The Non-Technical Stuff:

These ideas I’m stealing from my friend and mentor, Nonnie Jules, who is a pro at all things reviews as the HWIC (Head Woman In Charge) of the Rave Reviews Book Club (RRBC).

  1. Don’t write about SPOILERS. You don’t want to spoil a book for the next guy, do you? You can hint, but even that’s kind of mean.
  2. Don’t write about every little step in the plot. Again, let the next guy read it for themselves. You could give a very general idea of the gist of the book but not a “blow-by-blow.”
  3. Either rave on or critique a book. You shouldn’t say something like “All books with vampires are stupid” or “This book was bad because it has a rape scene.” You may personally dislike these things, but the next person may not. Instead, say WHY you did or didn’t like the book. “I found the vampire characterization to be childish and predictable.” OR “The rape scene was illogical and misplaced. It didn’t fit the overall tone of the book and was out of character for the hero.” OR “The characters were so believable I felt as though we were friends.”

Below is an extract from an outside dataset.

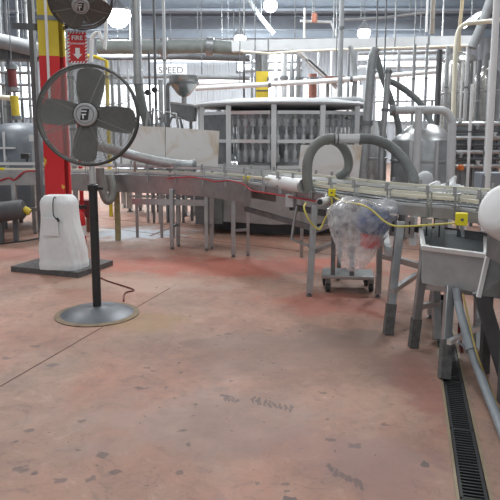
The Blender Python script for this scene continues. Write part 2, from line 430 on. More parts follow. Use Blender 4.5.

  4. If you don’t have anything NICE to say, say nothing at all. If you feel a book only warrants a 1, 2 or 3 star ranking, do so in a manner that does NOT attack the author. Do NOT say, “This was written so badly, it seems like a child wrote it.” That’s a big NO-NO. I would go so far as to say you should NOT say something like, “There were so many typos, I couldn’t finish.” That’s not to say you shouldn’t be honest. Honest reviews are good for everyone, authors and potential readers. Try to find SOMETHING kind and constructive and you may need to be creative. “It is obvious the author put a lot of work into this book.” OR “The author should have put more of an effort into an edit.” OR “The plot wandered in some places so it was difficult to follow, but if this were resolved, it has the makings of a good book.” Keep in mind that reviews are OPINIONS. If you want to have someone value your opinion, make it something that goes down well.
  5. Check the spelling and grammar of your review. Read it back to yourself before you hit the done button.